Task material:
-- -- --

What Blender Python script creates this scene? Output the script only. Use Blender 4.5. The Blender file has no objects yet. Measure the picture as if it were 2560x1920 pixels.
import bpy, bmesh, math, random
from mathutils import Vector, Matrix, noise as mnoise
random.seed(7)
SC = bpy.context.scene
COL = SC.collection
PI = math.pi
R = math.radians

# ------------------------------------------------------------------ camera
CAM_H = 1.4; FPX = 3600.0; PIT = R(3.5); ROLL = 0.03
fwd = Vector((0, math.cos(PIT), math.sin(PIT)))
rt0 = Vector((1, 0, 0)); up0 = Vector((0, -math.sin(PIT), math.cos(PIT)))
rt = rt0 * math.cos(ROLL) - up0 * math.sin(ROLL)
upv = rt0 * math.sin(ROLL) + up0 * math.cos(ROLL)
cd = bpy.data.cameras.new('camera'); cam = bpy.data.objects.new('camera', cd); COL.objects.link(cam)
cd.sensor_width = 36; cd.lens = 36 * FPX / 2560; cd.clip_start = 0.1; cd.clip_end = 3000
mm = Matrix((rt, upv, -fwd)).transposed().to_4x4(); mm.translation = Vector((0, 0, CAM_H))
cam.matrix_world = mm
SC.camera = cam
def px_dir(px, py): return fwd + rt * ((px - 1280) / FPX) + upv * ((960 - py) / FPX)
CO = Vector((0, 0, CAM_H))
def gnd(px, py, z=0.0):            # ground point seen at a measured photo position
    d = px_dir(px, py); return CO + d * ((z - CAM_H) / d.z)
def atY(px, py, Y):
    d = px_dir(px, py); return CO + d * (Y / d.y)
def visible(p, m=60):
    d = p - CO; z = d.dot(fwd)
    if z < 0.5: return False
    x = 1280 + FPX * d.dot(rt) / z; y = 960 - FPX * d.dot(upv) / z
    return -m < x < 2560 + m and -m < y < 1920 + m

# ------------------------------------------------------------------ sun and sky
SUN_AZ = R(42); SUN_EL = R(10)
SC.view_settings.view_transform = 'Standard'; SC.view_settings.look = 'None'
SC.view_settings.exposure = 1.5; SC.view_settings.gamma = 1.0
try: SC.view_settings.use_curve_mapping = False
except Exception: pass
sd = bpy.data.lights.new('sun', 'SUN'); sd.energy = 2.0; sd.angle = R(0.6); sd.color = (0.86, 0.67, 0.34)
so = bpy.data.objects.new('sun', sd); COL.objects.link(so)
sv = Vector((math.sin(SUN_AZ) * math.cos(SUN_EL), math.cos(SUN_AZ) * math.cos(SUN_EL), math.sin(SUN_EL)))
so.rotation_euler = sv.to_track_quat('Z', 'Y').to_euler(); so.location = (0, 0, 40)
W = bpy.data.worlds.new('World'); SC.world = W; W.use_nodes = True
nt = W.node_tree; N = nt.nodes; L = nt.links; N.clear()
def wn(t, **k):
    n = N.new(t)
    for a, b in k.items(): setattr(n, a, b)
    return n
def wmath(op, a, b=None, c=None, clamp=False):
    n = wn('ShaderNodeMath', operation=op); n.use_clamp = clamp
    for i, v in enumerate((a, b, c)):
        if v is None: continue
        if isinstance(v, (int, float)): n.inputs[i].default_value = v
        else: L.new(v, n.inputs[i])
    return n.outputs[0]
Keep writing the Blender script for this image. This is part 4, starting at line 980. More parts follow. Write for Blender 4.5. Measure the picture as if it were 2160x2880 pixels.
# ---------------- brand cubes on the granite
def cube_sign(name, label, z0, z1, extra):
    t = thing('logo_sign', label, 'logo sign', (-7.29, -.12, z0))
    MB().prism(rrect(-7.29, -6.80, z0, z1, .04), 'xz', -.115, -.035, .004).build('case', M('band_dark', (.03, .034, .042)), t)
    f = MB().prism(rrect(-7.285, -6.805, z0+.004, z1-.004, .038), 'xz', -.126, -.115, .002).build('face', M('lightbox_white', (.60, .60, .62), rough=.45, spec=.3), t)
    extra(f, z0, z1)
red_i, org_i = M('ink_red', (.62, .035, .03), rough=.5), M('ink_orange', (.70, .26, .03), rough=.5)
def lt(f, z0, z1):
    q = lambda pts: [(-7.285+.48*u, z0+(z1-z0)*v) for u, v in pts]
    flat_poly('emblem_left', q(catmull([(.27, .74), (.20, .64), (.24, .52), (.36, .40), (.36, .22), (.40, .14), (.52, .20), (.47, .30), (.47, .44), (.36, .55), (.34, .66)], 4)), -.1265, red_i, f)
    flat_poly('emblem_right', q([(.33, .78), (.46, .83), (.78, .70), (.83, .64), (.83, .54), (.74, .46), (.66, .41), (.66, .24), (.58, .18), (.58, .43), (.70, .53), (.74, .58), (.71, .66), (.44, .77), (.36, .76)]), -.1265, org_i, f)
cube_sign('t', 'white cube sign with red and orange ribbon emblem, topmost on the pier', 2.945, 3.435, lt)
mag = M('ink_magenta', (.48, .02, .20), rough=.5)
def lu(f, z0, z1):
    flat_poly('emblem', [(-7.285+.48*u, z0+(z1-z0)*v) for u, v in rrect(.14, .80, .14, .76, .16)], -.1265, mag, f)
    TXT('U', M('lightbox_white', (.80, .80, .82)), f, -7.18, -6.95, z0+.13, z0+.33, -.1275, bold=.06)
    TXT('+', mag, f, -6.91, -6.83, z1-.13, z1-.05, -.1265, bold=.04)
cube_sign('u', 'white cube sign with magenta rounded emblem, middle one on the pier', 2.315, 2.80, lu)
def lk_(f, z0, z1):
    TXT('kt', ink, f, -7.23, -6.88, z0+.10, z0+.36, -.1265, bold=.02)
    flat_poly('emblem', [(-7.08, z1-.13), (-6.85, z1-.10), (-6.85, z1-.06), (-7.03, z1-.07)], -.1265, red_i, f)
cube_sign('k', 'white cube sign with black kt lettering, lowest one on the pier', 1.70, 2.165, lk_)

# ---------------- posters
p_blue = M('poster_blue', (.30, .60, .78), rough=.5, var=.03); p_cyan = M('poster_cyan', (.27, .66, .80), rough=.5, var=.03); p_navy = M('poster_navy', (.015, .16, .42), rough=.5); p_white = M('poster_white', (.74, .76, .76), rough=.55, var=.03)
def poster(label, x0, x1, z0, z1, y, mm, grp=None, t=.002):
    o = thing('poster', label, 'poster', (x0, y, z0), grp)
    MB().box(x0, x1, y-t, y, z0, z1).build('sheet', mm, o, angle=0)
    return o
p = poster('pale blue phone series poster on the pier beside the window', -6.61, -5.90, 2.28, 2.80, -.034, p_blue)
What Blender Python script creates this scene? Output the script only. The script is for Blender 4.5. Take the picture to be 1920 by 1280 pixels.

-- -- --

Written problem: Nothing may be left out: return each entry exactly as it reads.

Reply:
What Blender Python script creates this scene? Output the script only. Use Blender 4.5. The Blender file has no objects yet. Measure the picture as if it were 2560x1920 pixels.
import bpy, bmesh, math, random
from mathutils import Vector, Matrix, noise as mnoise
random.seed(7)
SC = bpy.context.scene
COL = SC.collection
PI = math.pi
R = math.radians

# ------------------------------------------------------------------ camera
CAM_H = 1.4; FPX = 3600.0; PIT = R(3.5); ROLL = 0.03
fwd = Vector((0, math.cos(PIT), math.sin(PIT)))
rt0 = Vector((1, 0, 0)); up0 = Vector((0, -math.sin(PIT), math.cos(PIT)))
rt = rt0 * math.cos(ROLL) - up0 * math.sin(ROLL)
upv = rt0 * math.sin(ROLL) + up0 * math.cos(ROLL)
cd = bpy.data.cameras.new('camera'); cam = bpy.data.objects.new('camera', cd); COL.objects.link(cam)
cd.sensor_width = 36; cd.lens = 36 * FPX / 2560; cd.clip_start = 0.1; cd.clip_end = 3000
mm = Matrix((rt, upv, -fwd)).transposed().to_4x4(); mm.translation = Vector((0, 0, CAM_H))
cam.matrix_world = mm
SC.camera = cam
def px_dir(px, py): return fwd + rt * ((px - 1280) / FPX) + upv * ((960 - py) / FPX)
CO = Vector((0, 0, CAM_H))
def gnd(px, py, z=0.0):            # ground point seen at a measured photo position
    d = px_dir(px, py); return CO + d * ((z - CAM_H) / d.z)
def atY(px, py, Y):
    d = px_dir(px, py); return CO + d * (Y / d.y)
def visible(p, m=60):
    d = p - CO; z = d.dot(fwd)
    if z < 0.5: return False
    x = 1280 + FPX * d.dot(rt) / z; y = 960 - FPX * d.dot(upv) / z
    return -m < x < 2560 + m and -m < y < 1920 + m

# ------------------------------------------------------------------ sun and sky
SUN_AZ = R(42); SUN_EL = R(10)
SC.view_settings.view_transform = 'Standard'; SC.view_settings.look = 'None'
SC.view_settings.exposure = 1.5; SC.view_settings.gamma = 1.0
try: SC.view_settings.use_curve_mapping = False
except Exception: pass
sd = bpy.data.lights.new('sun', 'SUN'); sd.energy = 2.0; sd.angle = R(0.6); sd.color = (0.86, 0.67, 0.34)
so = bpy.data.objects.new('sun', sd); COL.objects.link(so)
sv = Vector((math.sin(SUN_AZ) * math.cos(SUN_EL), math.cos(SUN_AZ) * math.cos(SUN_EL), math.sin(SUN_EL)))
so.rotation_euler = sv.to_track_quat('Z', 'Y').to_euler(); so.location = (0, 0, 40)
W = bpy.data.worlds.new('World'); SC.world = W; W.use_nodes = True
nt = W.node_tree; N = nt.nodes; L = nt.links; N.clear()
def wn(t, **k):
    n = N.new(t)
    for a, b in k.items(): setattr(n, a, b)
    return n
def wmath(op, a, b=None, c=None, clamp=False):
    n = wn('ShaderNodeMath', operation=op); n.use_clamp = clamp
    for i, v in enumerate((a, b, c)):
        if v is None: continue
        if isinstance(v, (int, float)): n.inputs[i].default_value = v
        else: L.new(v, n.inputs[i])
    return n.outputs[0]
Keep writing the Blender script for this image. This is part 4, starting at line 980. More parts follow. Write for Blender 4.5. Measure the picture as if it were 2160x2880 pixels.
# ---------------- brand cubes on the granite
def cube_sign(name, label, z0, z1, extra):
    t = thing('logo_sign', label, 'logo sign', (-7.29, -.12, z0))
    MB().prism(rrect(-7.29, -6.80, z0, z1, .04), 'xz', -.115, -.035, .004).build('case', M('band_dark', (.03, .034, .042)), t)
    f = MB().prism(rrect(-7.285, -6.805, z0+.004, z1-.004, .038), 'xz', -.126, -.115, .002).build('face', M('lightbox_white', (.60, .60, .62), rough=.45, spec=.3), t)
    extra(f, z0, z1)
red_i, org_i = M('ink_red', (.62, .035, .03), rough=.5), M('ink_orange', (.70, .26, .03), rough=.5)
def lt(f, z0, z1):
    q = lambda pts: [(-7.285+.48*u, z0+(z1-z0)*v) for u, v in pts]
    flat_poly('emblem_left', q(catmull([(.27, .74), (.20, .64), (.24, .52), (.36, .40), (.36, .22), (.40, .14), (.52, .20), (.47, .30), (.47, .44), (.36, .55), (.34, .66)], 4)), -.1265, red_i, f)
    flat_poly('emblem_right', q([(.33, .78), (.46, .83), (.78, .70), (.83, .64), (.83, .54), (.74, .46), (.66, .41), (.66, .24), (.58, .18), (.58, .43), (.70, .53), (.74, .58), (.71, .66), (.44, .77), (.36, .76)]), -.1265, org_i, f)
cube_sign('t', 'white cube sign with red and orange ribbon emblem, topmost on the pier', 2.945, 3.435, lt)
mag = M('ink_magenta', (.48, .02, .20), rough=.5)
def lu(f, z0, z1):
    flat_poly('emblem', [(-7.285+.48*u, z0+(z1-z0)*v) for u, v in rrect(.14, .80, .14, .76, .16)], -.1265, mag, f)
    TXT('U', M('lightbox_white', (.80, .80, .82)), f, -7.18, -6.95, z0+.13, z0+.33, -.1275, bold=.06)
    TXT('+', mag, f, -6.91, -6.83, z1-.13, z1-.05, -.1265, bold=.04)
cube_sign('u', 'white cube sign with magenta rounded emblem, middle one on the pier', 2.315, 2.80, lu)
def lk_(f, z0, z1):
    TXT('kt', ink, f, -7.23, -6.88, z0+.10, z0+.36, -.1265, bold=.02)
    flat_poly('emblem', [(-7.08, z1-.13), (-6.85, z1-.10), (-6.85, z1-.06), (-7.03, z1-.07)], -.1265, red_i, f)
cube_sign('k', 'white cube sign with black kt lettering, lowest one on the pier', 1.70, 2.165, lk_)

# ---------------- posters
p_blue = M('poster_blue', (.30, .60, .78), rough=.5, var=.03); p_cyan = M('poster_cyan', (.27, .66, .80), rough=.5, var=.03); p_navy = M('poster_navy', (.015, .16, .42), rough=.5); p_white = M('poster_white', (.74, .76, .76), rough=.55, var=.03)
def poster(label, x0, x1, z0, z1, y, mm, grp=None, t=.002):
    o = thing('poster', label, 'poster', (x0, y, z0), grp)
    MB().box(x0, x1, y-t, y, z0, z1).build('sheet', mm, o, angle=0)
    return o
p = poster('pale blue phone series poster on the pier beside the window', -6.61, -5.90, 2.28, 2.80, -.034, p_blue)
What Blender Python script creates this scene? Output the script only. The script is for Blender 4.5. Take the picture to be 1920 by 1280 pixels.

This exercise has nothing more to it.